→ Instructions to follow:
Beginning with the first line of the data below, reproduce every line unchanged, ending with the line that holds "return m, nt, out".

→ Supplied material:
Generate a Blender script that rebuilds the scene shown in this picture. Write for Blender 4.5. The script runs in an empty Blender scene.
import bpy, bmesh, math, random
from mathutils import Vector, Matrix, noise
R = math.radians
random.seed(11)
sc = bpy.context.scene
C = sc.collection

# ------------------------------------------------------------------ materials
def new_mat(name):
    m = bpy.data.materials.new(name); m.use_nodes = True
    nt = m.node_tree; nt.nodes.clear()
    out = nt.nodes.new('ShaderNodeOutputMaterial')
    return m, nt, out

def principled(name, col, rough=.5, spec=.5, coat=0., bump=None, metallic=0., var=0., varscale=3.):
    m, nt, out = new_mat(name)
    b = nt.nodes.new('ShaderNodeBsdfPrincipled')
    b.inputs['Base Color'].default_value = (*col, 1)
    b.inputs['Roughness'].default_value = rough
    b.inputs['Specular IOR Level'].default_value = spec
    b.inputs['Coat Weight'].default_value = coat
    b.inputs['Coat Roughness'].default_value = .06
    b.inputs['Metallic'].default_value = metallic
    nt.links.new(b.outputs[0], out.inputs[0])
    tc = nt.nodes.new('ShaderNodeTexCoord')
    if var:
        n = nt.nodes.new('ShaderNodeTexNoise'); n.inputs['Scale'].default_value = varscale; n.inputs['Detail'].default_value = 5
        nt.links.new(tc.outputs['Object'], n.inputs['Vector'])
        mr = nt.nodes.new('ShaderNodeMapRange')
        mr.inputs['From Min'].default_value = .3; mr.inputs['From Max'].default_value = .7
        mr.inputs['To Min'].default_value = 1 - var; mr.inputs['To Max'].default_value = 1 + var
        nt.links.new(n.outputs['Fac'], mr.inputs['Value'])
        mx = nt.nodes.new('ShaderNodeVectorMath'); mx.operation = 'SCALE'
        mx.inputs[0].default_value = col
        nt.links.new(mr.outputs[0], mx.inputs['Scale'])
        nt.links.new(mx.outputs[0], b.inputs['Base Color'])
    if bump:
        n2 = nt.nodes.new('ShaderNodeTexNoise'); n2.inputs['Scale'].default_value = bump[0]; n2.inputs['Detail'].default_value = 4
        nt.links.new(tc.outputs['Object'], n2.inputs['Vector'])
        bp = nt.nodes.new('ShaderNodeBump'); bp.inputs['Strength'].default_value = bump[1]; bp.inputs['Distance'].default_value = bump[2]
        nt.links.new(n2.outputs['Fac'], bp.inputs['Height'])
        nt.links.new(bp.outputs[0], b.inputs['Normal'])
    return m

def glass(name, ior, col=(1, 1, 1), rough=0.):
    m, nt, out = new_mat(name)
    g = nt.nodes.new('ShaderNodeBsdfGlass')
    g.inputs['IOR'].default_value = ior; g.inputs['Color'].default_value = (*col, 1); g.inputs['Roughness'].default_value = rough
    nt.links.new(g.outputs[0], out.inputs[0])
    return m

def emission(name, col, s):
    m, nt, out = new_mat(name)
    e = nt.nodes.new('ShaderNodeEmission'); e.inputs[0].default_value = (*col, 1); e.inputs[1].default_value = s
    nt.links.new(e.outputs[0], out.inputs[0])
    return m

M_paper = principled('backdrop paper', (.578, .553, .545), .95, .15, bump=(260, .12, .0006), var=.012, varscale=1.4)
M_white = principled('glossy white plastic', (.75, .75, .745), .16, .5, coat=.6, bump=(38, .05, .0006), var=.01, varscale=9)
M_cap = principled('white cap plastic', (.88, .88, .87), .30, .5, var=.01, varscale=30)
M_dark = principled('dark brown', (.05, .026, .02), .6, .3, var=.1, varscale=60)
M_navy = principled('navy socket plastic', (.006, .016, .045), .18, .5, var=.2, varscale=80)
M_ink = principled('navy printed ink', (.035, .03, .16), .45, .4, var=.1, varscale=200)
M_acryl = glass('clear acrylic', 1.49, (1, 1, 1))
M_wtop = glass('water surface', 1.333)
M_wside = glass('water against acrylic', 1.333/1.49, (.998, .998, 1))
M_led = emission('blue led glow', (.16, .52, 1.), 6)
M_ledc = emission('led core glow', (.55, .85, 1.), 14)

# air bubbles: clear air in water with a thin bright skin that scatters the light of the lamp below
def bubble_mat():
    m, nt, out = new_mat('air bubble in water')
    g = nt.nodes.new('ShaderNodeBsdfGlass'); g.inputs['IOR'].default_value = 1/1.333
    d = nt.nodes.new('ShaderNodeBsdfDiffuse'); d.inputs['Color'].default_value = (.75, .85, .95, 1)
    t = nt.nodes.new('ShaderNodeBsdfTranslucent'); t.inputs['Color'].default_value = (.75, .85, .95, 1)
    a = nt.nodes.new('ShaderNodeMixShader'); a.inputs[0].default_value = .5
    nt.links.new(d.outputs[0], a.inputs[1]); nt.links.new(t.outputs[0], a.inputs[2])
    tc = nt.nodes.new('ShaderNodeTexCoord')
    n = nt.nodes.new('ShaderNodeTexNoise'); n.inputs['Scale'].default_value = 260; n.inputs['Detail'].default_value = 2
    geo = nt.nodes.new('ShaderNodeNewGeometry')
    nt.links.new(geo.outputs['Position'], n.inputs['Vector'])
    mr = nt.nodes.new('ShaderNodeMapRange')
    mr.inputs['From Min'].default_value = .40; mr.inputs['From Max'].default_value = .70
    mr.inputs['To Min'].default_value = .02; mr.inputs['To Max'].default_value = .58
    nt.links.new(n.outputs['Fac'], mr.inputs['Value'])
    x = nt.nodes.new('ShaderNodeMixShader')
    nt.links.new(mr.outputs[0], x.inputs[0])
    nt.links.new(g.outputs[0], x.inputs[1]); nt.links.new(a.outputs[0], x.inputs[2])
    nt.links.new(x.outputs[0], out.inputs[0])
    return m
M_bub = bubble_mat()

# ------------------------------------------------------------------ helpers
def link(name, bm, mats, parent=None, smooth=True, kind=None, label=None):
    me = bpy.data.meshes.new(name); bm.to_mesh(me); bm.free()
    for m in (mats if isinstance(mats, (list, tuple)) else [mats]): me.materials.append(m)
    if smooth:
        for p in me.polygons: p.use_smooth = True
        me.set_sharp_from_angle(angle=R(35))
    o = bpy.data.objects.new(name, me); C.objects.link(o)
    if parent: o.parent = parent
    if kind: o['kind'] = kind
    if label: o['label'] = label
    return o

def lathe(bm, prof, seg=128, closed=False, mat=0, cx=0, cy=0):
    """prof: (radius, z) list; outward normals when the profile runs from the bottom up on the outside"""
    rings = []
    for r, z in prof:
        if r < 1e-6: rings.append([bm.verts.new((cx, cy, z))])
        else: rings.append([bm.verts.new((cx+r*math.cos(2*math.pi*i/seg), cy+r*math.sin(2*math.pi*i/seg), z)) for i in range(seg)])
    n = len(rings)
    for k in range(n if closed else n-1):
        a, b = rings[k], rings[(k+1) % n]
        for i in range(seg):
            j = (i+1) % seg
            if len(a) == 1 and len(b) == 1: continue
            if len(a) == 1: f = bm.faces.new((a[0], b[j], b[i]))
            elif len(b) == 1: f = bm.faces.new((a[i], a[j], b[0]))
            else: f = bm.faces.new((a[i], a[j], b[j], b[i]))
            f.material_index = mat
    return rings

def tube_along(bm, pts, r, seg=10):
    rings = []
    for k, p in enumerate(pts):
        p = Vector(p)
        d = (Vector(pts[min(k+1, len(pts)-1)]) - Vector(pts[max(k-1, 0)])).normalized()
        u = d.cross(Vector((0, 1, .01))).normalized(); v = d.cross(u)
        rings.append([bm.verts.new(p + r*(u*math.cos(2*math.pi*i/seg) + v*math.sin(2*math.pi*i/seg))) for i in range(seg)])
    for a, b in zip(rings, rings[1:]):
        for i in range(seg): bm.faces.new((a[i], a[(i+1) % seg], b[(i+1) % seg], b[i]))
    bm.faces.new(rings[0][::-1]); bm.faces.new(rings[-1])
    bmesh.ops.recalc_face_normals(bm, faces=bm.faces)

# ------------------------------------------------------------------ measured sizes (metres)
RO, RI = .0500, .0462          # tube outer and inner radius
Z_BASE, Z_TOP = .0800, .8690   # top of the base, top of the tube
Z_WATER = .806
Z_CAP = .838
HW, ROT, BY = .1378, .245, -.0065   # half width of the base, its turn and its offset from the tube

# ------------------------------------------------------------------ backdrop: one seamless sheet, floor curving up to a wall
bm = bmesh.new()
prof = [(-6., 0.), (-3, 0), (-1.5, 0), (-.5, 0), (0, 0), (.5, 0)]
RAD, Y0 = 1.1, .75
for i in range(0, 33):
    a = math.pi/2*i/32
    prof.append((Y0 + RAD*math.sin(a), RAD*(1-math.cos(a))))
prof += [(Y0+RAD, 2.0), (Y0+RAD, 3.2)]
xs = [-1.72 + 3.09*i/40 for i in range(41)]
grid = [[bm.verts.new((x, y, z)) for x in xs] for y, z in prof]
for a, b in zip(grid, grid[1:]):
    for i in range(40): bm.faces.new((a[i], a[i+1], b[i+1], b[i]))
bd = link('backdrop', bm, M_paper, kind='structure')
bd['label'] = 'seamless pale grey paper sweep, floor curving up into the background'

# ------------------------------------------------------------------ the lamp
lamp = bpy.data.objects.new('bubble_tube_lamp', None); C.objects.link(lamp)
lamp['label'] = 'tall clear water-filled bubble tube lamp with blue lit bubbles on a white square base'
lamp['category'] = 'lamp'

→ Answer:
Generate a Blender script that rebuilds the scene shown in this picture. Write for Blender 4.5. The script runs in an empty Blender scene.
import bpy, bmesh, math, random
from mathutils import Vector, Matrix, noise
R = math.radians
random.seed(11)
sc = bpy.context.scene
C = sc.collection

# ------------------------------------------------------------------ materials
def new_mat(name):
    m = bpy.data.materials.new(name); m.use_nodes = True
    nt = m.node_tree; nt.nodes.clear()
    out = nt.nodes.new('ShaderNodeOutputMaterial')
    return m, nt, out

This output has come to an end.